■ What is needed
Exactly the lines from the one that contains "Use Blender 4.5." to the one that contains "b.obj('site_cabin')", both lines included, should be copied, and no others.

■ Material
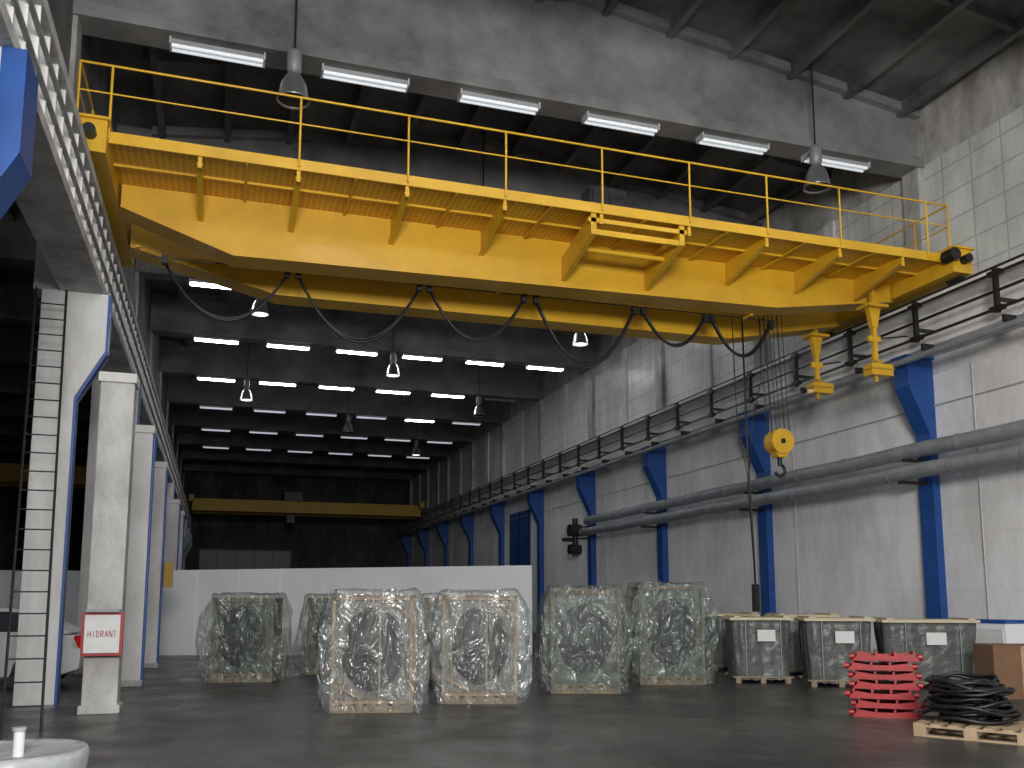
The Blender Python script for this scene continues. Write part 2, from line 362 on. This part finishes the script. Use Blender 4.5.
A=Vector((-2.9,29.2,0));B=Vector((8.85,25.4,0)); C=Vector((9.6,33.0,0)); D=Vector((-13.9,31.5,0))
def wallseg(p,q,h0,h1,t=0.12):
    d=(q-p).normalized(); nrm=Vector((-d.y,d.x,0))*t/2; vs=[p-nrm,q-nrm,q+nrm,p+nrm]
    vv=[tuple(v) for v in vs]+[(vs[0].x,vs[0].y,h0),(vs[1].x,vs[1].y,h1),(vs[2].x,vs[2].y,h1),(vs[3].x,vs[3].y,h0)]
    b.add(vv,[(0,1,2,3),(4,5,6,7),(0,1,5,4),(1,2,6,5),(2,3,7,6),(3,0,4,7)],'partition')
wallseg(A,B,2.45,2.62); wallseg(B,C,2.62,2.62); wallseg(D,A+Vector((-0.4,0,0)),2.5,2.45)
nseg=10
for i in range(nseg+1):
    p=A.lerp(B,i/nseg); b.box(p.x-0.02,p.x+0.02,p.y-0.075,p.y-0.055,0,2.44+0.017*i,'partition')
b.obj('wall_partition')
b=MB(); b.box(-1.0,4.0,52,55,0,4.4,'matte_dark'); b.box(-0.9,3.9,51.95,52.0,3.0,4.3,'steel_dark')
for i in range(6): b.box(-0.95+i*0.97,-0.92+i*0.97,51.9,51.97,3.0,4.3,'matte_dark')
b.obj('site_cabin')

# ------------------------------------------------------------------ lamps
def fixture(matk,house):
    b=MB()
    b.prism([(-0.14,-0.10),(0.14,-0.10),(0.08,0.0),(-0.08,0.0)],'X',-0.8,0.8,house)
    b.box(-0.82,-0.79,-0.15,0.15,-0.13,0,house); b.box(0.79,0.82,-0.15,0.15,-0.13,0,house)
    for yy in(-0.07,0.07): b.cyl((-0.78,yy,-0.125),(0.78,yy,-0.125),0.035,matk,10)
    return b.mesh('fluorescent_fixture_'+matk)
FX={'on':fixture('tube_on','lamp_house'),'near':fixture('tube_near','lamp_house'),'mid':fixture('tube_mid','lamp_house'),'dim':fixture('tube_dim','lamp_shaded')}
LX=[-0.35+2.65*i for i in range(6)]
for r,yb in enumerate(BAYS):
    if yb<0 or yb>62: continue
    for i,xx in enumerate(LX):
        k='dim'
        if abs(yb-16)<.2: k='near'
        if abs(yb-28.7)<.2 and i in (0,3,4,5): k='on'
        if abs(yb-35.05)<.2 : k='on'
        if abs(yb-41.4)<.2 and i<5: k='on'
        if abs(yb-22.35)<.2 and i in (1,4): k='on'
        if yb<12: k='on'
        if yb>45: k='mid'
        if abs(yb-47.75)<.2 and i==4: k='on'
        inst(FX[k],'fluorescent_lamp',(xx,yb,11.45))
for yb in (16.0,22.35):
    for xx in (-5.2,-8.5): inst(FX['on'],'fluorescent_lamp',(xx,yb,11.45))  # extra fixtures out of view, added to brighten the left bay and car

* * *

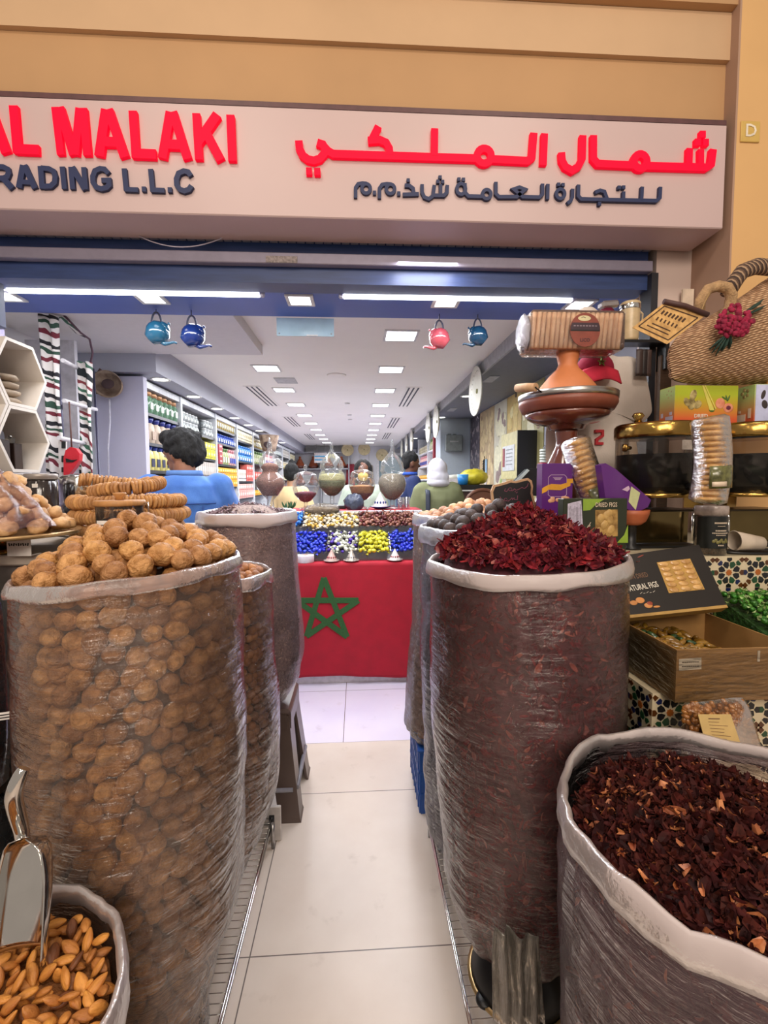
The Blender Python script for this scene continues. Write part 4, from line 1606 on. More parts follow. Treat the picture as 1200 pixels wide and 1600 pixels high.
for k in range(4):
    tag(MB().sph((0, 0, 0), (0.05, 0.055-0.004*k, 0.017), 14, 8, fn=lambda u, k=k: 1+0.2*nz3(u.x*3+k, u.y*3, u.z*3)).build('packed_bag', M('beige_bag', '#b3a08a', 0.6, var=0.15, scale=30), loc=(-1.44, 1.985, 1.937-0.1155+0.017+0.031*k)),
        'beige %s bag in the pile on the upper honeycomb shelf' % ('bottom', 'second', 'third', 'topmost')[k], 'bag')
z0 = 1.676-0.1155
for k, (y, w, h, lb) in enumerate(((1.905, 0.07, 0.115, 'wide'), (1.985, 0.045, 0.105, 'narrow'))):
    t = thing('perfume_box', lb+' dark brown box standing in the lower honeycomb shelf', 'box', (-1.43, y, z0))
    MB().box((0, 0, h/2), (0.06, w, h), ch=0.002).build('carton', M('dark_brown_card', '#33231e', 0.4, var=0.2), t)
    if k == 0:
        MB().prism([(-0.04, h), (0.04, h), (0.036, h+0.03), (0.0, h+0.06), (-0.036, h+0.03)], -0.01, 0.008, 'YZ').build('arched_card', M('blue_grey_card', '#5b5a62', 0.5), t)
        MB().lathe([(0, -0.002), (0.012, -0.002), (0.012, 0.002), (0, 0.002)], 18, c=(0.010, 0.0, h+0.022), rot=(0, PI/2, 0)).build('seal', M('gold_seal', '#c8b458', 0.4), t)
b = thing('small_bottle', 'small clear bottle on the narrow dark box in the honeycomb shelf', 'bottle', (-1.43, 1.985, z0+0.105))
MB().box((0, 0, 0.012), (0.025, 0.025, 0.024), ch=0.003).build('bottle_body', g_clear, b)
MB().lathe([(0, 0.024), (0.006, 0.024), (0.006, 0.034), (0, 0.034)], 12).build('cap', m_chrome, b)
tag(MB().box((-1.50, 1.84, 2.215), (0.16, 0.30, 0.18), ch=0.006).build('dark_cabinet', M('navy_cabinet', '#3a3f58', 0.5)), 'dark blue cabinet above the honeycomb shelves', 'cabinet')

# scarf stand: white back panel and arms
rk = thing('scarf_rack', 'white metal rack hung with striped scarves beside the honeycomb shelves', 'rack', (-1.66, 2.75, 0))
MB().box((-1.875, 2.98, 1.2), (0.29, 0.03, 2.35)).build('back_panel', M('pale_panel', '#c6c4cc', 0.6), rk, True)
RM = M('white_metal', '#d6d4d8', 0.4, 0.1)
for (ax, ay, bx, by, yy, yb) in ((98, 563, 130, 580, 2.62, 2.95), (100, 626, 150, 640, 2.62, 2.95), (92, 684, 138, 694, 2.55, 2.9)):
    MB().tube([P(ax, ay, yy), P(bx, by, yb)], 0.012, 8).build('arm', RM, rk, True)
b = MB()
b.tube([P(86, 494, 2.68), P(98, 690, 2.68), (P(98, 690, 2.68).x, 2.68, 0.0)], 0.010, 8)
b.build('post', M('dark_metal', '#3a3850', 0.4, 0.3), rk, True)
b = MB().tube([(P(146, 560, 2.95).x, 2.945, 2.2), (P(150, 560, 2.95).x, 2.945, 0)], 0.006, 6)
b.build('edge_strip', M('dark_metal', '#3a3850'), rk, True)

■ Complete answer
The Blender Python script for this scene continues. Write part 2, from line 362 on. This part finishes the script. Use Blender 4.5.
A=Vector((-2.9,29.2,0));B=Vector((8.85,25.4,0)); C=Vector((9.6,33.0,0)); D=Vector((-13.9,31.5,0))
def wallseg(p,q,h0,h1,t=0.12):
    d=(q-p).normalized(); nrm=Vector((-d.y,d.x,0))*t/2; vs=[p-nrm,q-nrm,q+nrm,p+nrm]
    vv=[tuple(v) for v in vs]+[(vs[0].x,vs[0].y,h0),(vs[1].x,vs[1].y,h1),(vs[2].x,vs[2].y,h1),(vs[3].x,vs[3].y,h0)]
    b.add(vv,[(0,1,2,3),(4,5,6,7),(0,1,5,4),(1,2,6,5),(2,3,7,6),(3,0,4,7)],'partition')
wallseg(A,B,2.45,2.62); wallseg(B,C,2.62,2.62); wallseg(D,A+Vector((-0.4,0,0)),2.5,2.45)
nseg=10
for i in range(nseg+1):
    p=A.lerp(B,i/nseg); b.box(p.x-0.02,p.x+0.02,p.y-0.075,p.y-0.055,0,2.44+0.017*i,'partition')
b.obj('wall_partition')
b=MB(); b.box(-1.0,4.0,52,55,0,4.4,'matte_dark'); b.box(-0.9,3.9,51.95,52.0,3.0,4.3,'steel_dark')
for i in range(6): b.box(-0.95+i*0.97,-0.92+i*0.97,51.9,51.97,3.0,4.3,'matte_dark')
b.obj('site_cabin')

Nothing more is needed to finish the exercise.